[Records contained in a dataset]

---

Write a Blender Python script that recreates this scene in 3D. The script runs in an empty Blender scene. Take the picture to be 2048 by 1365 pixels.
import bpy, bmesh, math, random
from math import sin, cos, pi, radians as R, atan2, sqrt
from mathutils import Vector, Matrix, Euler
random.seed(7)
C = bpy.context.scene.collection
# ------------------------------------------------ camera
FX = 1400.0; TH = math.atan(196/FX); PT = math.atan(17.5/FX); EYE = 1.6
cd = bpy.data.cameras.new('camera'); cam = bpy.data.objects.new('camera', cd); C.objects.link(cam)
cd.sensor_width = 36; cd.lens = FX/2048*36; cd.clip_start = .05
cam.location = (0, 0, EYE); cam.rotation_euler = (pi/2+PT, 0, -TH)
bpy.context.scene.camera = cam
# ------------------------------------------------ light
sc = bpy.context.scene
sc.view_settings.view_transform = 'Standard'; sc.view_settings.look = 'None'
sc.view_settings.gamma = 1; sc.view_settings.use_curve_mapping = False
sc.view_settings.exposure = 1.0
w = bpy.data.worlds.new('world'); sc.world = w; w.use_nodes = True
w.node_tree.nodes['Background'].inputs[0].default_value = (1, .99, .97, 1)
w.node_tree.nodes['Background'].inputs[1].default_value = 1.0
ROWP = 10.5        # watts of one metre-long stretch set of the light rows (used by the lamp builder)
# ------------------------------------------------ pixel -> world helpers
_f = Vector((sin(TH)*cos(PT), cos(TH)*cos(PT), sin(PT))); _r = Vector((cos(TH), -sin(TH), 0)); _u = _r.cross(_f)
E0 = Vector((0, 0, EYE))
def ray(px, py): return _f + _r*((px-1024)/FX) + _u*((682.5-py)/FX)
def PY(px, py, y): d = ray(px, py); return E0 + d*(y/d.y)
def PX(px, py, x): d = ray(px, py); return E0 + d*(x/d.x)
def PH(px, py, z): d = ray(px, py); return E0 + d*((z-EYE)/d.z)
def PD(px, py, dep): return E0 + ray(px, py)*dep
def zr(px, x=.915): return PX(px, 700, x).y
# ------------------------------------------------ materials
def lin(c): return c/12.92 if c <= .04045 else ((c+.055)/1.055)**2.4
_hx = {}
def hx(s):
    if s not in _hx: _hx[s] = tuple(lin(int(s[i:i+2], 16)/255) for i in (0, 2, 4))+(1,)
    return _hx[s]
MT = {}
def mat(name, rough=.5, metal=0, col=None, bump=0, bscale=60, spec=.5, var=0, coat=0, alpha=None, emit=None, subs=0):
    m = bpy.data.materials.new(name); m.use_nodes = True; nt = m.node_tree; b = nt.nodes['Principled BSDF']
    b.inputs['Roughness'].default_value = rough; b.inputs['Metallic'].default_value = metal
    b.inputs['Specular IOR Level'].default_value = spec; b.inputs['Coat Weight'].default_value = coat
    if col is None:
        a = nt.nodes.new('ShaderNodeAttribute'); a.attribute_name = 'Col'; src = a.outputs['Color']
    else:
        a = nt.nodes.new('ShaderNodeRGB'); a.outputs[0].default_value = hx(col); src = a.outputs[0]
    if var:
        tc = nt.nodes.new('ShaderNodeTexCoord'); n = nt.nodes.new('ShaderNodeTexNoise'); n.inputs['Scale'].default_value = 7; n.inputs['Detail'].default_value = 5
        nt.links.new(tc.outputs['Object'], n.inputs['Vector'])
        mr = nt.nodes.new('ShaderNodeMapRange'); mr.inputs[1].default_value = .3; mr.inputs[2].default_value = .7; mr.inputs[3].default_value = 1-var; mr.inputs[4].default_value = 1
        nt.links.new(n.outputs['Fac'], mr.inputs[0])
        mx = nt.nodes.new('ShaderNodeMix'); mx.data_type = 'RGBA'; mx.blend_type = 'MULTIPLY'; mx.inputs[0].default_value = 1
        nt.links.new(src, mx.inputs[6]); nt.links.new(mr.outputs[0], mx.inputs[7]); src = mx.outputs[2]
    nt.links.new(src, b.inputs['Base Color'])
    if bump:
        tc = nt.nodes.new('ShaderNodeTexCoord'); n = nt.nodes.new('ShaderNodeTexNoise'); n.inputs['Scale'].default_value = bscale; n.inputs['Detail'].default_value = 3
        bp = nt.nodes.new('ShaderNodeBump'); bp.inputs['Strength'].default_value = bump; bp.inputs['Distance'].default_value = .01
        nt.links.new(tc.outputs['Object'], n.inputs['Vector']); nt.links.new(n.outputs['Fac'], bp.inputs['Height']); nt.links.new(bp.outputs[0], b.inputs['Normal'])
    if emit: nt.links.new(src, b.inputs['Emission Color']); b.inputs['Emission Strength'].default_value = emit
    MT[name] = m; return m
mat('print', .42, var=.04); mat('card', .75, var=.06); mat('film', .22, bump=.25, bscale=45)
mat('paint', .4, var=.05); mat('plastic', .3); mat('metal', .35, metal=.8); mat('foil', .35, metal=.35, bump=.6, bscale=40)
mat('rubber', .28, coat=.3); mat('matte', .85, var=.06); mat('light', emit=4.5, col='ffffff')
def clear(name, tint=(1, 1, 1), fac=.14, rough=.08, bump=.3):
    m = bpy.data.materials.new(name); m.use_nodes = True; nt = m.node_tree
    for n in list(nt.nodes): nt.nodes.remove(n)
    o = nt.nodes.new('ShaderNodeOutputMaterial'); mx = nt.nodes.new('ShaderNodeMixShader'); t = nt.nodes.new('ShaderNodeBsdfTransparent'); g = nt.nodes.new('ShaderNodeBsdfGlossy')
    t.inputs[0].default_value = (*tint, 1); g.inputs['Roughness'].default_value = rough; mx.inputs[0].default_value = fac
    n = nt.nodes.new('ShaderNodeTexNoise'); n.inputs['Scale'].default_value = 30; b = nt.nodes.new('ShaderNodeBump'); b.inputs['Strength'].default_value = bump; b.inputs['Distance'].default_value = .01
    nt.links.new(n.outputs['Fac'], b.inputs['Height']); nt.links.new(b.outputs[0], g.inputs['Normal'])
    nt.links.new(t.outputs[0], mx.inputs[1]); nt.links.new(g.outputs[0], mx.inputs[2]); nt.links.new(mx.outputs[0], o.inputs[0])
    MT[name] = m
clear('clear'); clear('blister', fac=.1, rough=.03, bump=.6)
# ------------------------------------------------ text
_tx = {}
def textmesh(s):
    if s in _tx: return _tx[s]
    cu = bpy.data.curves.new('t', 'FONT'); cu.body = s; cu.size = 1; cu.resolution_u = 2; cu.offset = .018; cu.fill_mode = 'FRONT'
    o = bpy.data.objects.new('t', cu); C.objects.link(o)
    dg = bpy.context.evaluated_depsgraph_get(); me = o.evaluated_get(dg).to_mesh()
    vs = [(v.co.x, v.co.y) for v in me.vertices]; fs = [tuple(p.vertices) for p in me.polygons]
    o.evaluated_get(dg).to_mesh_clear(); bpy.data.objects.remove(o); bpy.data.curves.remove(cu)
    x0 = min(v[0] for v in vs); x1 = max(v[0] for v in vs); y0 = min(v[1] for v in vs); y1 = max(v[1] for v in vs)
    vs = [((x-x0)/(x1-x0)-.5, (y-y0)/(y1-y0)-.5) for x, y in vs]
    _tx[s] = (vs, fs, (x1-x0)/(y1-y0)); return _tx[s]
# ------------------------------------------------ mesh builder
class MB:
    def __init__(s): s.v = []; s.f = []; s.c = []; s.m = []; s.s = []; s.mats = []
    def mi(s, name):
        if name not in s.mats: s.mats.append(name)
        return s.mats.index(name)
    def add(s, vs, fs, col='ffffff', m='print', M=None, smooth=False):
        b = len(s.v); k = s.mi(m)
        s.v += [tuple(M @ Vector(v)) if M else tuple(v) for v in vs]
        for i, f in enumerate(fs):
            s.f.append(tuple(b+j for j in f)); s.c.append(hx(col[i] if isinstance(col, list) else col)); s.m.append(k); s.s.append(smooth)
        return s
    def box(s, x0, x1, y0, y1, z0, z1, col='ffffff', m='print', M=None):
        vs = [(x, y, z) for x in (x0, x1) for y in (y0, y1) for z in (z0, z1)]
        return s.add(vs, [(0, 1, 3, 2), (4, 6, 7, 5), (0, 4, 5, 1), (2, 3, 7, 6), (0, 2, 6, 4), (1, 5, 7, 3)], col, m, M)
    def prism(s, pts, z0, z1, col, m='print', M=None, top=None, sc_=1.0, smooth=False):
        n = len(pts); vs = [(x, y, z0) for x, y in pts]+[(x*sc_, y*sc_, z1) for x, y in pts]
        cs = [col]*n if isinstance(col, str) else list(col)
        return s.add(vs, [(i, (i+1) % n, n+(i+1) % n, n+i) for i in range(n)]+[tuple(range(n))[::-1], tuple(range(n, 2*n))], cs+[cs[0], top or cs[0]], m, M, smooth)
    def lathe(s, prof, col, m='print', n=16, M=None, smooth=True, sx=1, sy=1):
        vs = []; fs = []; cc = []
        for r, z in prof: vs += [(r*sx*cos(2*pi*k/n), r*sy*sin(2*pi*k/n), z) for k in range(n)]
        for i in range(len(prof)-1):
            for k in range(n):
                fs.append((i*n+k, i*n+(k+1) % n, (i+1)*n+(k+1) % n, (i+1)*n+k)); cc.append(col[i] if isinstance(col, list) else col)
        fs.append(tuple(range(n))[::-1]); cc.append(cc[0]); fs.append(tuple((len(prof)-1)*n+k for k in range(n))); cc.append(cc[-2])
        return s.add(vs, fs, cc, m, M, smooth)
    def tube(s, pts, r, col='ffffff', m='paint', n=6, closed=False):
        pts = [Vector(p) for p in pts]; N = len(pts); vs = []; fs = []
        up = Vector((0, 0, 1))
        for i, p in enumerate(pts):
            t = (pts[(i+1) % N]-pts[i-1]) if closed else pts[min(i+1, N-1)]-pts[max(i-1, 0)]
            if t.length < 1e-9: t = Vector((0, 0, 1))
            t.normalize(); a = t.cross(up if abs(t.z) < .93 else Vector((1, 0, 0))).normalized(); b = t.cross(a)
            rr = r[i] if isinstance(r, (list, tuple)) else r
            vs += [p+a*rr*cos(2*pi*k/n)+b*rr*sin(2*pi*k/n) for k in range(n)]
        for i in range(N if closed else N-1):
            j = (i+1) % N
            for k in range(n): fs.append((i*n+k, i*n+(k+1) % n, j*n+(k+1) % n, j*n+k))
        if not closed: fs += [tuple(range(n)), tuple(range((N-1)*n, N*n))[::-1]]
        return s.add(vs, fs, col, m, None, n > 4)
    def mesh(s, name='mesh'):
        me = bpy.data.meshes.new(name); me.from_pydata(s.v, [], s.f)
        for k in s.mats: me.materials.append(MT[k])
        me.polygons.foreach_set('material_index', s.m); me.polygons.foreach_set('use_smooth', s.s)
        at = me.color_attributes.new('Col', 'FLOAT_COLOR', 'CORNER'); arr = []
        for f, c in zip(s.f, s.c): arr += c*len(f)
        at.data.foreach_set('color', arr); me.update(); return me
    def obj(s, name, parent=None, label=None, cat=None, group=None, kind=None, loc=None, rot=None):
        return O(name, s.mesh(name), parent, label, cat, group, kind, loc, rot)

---

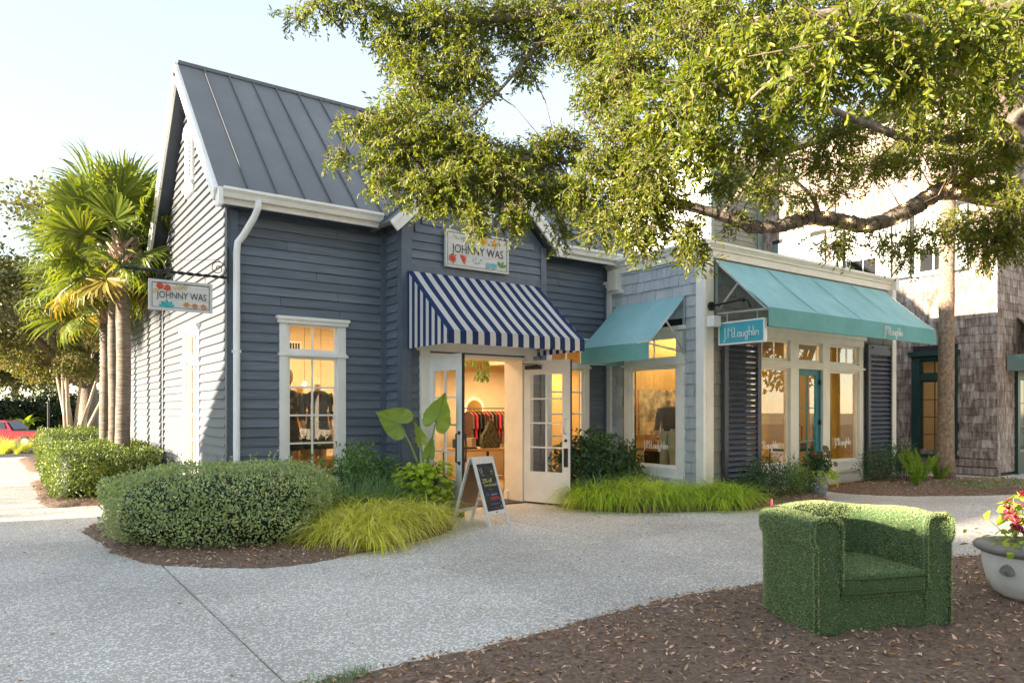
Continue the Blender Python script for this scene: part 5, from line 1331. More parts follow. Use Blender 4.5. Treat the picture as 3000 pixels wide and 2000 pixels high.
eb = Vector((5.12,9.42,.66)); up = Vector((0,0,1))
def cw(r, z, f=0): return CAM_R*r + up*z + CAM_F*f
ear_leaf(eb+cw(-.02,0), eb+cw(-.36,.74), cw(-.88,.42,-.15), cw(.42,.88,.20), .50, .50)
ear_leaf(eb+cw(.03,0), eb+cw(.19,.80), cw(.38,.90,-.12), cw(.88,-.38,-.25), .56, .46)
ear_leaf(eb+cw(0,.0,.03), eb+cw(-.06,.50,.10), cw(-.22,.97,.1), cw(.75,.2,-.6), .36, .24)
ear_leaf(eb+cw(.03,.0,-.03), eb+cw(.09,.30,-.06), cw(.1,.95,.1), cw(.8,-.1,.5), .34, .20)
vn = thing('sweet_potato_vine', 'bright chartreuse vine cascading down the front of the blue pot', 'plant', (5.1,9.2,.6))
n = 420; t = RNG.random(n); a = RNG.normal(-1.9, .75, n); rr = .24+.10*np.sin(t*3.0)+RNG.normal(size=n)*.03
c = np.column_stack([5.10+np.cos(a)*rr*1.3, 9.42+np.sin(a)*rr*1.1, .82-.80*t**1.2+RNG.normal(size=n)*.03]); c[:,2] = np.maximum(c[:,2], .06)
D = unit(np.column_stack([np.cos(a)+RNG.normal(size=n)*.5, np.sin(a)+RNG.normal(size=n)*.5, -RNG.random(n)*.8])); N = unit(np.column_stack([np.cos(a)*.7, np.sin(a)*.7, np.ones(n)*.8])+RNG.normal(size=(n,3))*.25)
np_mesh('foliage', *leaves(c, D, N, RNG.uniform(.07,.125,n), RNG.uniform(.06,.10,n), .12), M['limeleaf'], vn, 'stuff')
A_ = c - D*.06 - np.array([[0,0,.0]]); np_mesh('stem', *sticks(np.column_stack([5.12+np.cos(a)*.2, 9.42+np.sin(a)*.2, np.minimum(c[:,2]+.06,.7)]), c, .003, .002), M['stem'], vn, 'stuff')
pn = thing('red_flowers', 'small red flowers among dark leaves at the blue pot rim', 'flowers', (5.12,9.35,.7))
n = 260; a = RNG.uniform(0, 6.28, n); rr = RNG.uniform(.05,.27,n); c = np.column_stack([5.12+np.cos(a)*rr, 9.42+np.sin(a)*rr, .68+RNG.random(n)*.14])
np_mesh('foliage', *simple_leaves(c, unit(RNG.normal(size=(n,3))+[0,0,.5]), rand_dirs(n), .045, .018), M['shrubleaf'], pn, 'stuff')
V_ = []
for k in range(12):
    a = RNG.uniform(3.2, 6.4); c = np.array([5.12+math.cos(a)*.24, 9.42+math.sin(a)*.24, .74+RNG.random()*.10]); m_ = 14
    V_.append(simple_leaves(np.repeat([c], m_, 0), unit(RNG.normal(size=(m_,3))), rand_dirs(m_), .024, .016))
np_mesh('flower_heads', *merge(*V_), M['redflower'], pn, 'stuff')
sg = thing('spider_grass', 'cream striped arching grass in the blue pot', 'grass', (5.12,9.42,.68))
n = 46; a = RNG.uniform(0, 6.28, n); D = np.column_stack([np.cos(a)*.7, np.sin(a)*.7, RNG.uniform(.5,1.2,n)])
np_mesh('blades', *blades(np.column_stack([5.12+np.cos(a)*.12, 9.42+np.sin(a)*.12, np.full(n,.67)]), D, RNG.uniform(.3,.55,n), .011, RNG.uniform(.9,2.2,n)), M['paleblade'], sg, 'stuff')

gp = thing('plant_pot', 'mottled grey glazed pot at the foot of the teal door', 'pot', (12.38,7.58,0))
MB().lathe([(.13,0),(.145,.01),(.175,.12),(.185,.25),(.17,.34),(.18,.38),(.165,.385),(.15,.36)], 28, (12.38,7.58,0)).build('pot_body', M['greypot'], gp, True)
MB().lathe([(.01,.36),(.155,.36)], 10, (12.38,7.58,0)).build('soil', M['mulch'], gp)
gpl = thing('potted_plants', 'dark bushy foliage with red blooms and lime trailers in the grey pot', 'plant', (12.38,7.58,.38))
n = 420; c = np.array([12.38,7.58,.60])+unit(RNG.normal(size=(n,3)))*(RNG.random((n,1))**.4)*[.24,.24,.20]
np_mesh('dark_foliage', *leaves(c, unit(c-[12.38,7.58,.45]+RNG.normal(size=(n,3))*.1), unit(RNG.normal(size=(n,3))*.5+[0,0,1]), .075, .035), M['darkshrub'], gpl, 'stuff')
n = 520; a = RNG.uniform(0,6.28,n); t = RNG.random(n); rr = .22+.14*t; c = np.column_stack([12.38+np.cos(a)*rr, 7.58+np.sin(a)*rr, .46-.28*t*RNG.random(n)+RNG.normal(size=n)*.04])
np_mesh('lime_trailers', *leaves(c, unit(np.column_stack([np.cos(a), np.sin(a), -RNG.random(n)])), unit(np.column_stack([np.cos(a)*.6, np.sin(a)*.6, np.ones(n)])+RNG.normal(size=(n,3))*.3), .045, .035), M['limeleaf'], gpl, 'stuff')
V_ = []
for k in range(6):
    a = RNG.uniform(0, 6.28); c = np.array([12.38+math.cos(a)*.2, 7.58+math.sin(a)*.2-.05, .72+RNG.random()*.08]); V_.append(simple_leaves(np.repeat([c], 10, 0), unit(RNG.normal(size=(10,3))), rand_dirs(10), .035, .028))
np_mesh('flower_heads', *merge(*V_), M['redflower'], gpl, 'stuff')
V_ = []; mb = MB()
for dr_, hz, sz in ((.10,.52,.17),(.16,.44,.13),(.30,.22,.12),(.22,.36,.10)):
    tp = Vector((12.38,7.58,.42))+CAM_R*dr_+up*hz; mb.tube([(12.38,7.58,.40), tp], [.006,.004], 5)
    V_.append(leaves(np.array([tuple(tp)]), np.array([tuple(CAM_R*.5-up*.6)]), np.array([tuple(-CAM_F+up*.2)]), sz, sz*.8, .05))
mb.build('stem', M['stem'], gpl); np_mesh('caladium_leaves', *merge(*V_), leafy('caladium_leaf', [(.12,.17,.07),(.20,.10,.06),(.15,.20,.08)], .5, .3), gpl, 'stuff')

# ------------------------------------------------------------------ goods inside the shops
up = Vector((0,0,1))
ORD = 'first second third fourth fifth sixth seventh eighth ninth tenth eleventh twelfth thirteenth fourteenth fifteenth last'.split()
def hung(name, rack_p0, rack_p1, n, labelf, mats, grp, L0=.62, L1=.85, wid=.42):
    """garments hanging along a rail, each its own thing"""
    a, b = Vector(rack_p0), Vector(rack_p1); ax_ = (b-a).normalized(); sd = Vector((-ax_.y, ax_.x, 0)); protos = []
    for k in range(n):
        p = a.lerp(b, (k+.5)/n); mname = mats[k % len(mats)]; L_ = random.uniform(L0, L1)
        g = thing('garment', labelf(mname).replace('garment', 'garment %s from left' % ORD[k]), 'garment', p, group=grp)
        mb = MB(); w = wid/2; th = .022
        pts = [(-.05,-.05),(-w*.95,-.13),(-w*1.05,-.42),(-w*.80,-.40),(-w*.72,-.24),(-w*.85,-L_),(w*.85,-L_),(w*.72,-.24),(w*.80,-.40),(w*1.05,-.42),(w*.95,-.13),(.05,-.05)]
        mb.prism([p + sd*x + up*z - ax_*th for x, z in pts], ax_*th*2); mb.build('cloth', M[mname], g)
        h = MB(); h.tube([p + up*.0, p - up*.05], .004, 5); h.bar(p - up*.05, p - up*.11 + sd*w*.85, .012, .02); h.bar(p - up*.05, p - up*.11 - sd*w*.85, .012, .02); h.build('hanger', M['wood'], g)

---

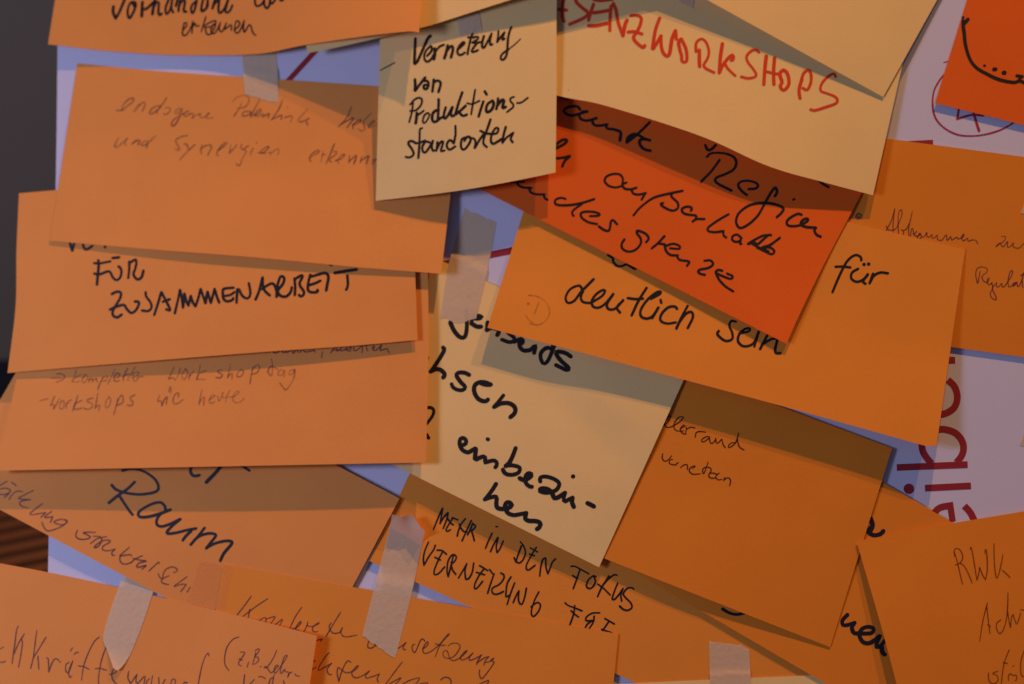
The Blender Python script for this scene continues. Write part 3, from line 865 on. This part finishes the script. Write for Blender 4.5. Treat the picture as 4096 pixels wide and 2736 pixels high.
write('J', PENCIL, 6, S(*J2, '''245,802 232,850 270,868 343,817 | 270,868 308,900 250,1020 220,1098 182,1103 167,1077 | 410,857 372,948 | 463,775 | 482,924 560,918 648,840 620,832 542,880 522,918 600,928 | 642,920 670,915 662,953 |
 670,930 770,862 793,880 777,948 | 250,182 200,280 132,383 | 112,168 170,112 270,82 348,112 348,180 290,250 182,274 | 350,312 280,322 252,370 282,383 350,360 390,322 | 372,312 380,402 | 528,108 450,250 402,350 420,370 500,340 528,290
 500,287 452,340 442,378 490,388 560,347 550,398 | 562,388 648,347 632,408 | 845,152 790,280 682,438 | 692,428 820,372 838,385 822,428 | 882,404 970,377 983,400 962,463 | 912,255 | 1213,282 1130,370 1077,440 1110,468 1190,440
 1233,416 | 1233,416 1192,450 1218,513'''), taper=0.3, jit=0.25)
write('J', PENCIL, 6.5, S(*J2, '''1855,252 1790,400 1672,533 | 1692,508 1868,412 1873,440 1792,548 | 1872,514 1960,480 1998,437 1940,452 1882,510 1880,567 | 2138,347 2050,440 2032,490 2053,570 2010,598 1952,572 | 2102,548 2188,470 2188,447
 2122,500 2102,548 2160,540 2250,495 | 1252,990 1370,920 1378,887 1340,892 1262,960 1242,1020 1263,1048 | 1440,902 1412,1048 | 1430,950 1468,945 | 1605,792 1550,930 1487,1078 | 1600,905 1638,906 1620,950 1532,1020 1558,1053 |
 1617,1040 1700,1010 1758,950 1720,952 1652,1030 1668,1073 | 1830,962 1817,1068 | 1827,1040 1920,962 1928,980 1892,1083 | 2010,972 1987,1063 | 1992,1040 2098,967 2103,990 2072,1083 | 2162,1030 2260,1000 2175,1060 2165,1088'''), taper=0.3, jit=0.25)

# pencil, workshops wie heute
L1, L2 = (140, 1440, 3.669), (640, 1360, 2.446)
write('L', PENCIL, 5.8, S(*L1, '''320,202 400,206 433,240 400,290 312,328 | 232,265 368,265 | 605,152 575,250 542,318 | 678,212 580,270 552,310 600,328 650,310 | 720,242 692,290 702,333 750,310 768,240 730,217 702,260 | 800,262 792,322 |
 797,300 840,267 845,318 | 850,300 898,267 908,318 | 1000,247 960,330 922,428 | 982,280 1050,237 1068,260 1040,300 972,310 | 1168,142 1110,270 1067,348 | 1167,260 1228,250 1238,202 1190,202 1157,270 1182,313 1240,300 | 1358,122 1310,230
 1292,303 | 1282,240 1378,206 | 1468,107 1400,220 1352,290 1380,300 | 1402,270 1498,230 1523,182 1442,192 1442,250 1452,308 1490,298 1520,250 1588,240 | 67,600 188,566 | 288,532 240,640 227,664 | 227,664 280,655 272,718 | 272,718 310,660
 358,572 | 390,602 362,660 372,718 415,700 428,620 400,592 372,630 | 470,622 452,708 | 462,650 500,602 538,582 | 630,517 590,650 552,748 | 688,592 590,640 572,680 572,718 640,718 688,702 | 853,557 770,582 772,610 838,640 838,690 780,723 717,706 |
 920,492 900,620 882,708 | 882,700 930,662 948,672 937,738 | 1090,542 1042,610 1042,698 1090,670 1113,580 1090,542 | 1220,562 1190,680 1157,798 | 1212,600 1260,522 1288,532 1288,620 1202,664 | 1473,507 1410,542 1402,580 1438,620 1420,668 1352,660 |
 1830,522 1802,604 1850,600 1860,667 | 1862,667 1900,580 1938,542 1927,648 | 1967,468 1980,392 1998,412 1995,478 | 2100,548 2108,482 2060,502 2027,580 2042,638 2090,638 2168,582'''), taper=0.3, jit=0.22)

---

§ INSTRUCTION
Identify each line holding the string "this", and copy it out.

§ TASK ANSWER
Write a Blender Python script that recreates this scene in 3D. The script runs in an empty Blender scene. Take the picture to be 2048 by 1365 pixels.
Continue the Blender Python script for this scene: part 5, from line 1331. More parts follow. Use Blender 4.5. Treat the picture as 3000 pixels wide and 2000 pixels high.
The Blender Python script for this scene continues. Write part 3, from line 865 on. This part finishes the script. Write for Blender 4.5. Treat the picture as 4096 pixels wide and 2736 pixels high.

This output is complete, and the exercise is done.